Una scadenza che secondo Boni fa apparire strumentali gli appelli al dialogo. «Nessuno infatti in questi anni, tanto meno il Comune di Milano, ha mai chiuso le porte a nessuno ma ha solo portato avanti la politica della legalità volta a garantire la sicurezza dei quartieri. Lo stesso non possiamo certamente dire di tutti quei centri sociali che occupano abusivamente delle aree, e non hanno mai mancato di creare disordini e caos in città in occasione dei loro cortei.

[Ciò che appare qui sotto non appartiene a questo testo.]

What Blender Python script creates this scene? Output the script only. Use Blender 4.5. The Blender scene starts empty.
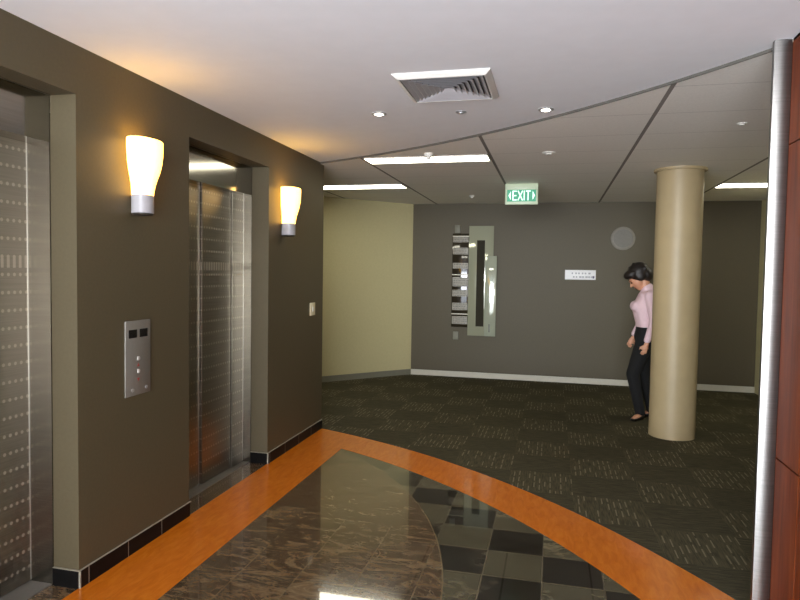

Qualsiasi forma di collaborazione ha bisogno di un clima di rispetto delle regole: quindi, prima di intraprendere qualsiasi iniziativa, - conclude Boni - sarebbe auspicabile, come segno di buona volontà, che per lo meno si lascino liberi gli spazi occupati illegalmente».

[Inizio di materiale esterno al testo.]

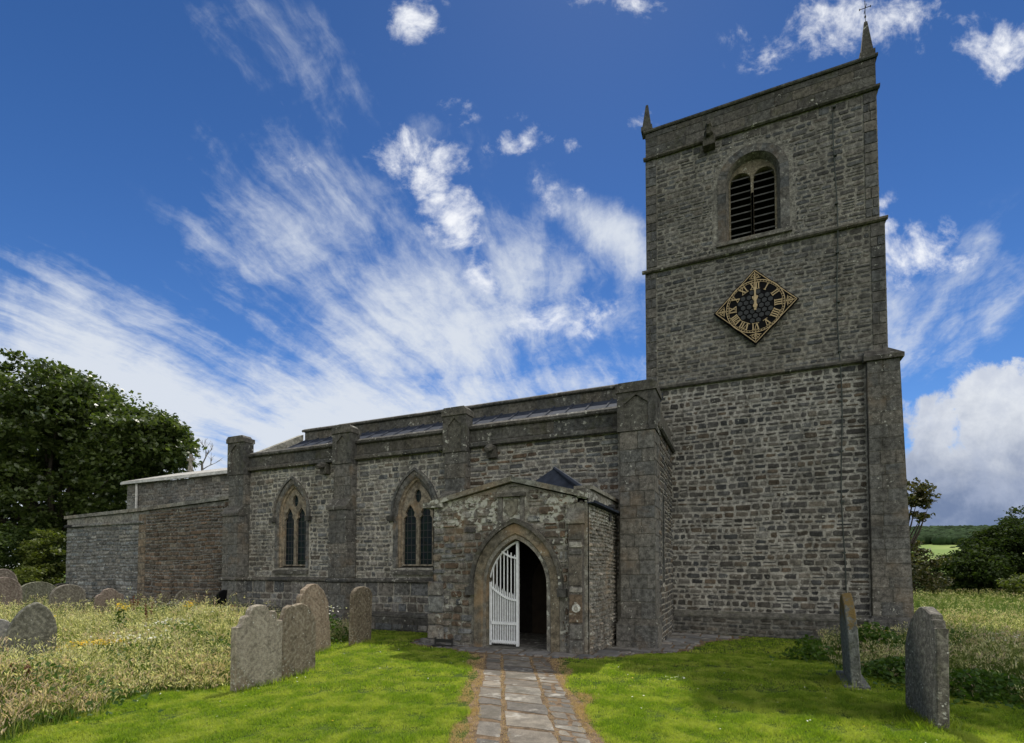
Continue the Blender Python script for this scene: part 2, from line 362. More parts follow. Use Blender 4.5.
def arch(uc, hw, z0, zs, rise, n=12):
    """pointed (or round when rise<=hw) opening, from bottom left over the apex to bottom right"""
    pts = [(uc-hw, z0)]
    if rise <= hw*1.001:
        for i in range(2*n+1):
            a = math.pi - math.pi*i/(2*n); pts.append((uc+hw*math.cos(a), zs+rise*math.sin(a)))
    else:
        r = (hw*hw+rise*rise)/(2*hw); am = math.asin(min(1, rise/r))
        for i in range(n+1):
            a = am*i/n; pts.append((uc-hw+r-r*math.cos(a), zs+r*math.sin(a)))
        for i in range(n-1, -1, -1):
            a = am*i/n; pts.append((uc+hw-r+r*math.cos(a), zs+r*math.sin(a)))
    pts.append((uc+hw, z0)); return pts
def in_poly(p, poly):
    x, y = p; c = False; n = len(poly)
    for i in range(n):
        x0, y0 = poly[i]; x1, y1 = poly[(i+1) % n]
        if (y0 > y) != (y1 > y) and x < (x1-x0)*(y-y0)/(y1-y0)+x0: c = not c
    return c
def vary(c, amt=.2, hue=.06):
    k = 1 + random.uniform(-amt, amt); h = random.uniform(-hue, hue)
    return (c[0]*k*(1+h), c[1]*k, c[2]*k*(1-h))
def block(mb, fr, a0, z0, a1, z1, out, tint, jit=.012, cham=.02, mi=None, tilt=.006):
    w, h = a1-a0, z1-z0; c = min(cham, w*.3, h*.3)
    if w < .01 or h < .01: return
    pts = [(a0+c*random.uniform(.3, 1.6), z0), (a1-c*random.uniform(.3, 1.6), z0), (a1, z0+c*random.uniform(.3, 1.5)), (a1, z1-c*random.uniform(.3, 1.5)),
           (a1-c*random.uniform(.3, 1.6), z1), (a0+c*random.uniform(.3, 1.6), z1), (a0, z1-c*random.uniform(.3, 1.5)), (a0, z0+c*random.uniform(.3, 1.5))]
    pts = [(x+random.uniform(-jit, jit), y+random.uniform(-jit, jit)) for x, y in pts]
    cx = (a0+a1)/2; cz = (z0+z1)/2; e = min(.014, c*.8+.002); ta = random.uniform(-tilt, tilt); tz = random.uniform(-tilt, tilt)
    def o_(x, y): return out + ta*(x-cx)/w*2 + tz*(y-cz)/h*2
    inn = [(x+(cx-x)*min(.45, e/(w/2)), y+(cz-y)*min(.45, e/(h/2))) for x, y in pts]
    vs = [fr(x, y, -.02) for x, y in pts] + [fr(x, y, o_(x, y)) for x, y in inn] + [fr(cx+random.uniform(-.2, .2)*w, cz, out+abs(tilt)*.7)]
    fs = [(i, (i+1) % 8, (i+1) % 8+8, i+8) for i in range(8)] + [(i+8, (i+1) % 8+8, 16) for i in range(8)]
    mb.add(vs, fs, tint, mi)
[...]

Sulla stessa linea Fidanza che poi rincara: «Ripudino prima la violenza», aprendo un ping pong di dichiarazione con il portavoce del Centro sociale. Che controreplica: «Non è colpa nostra se la soluzione tarda, sono due anni che attendiamo risposte alla nostra proposta. Quanto alla violenza, l’abbiamo ripetutamente condannata anche durante la conferenza stampa» accusa Farina.

Risponde Fidanza: «Rimangono sempre alcuni nodi irrisolti: perché la legalizzazione del Centro sociale deve avvenire a danno, anche se indiretto, delle casse comunali e quindi dei milanesi in base a un meccanismo di perequazione che favorirebbe sia il privato che il Leonka? E perché centinaia di altre associazioni, che hanno scelto la strada della legalità devono accettare che chi ha occupato per decenni venga privilegiato?». La polemica, almeno fino al prossimo rinvio di sfratto è destinata a proseguire.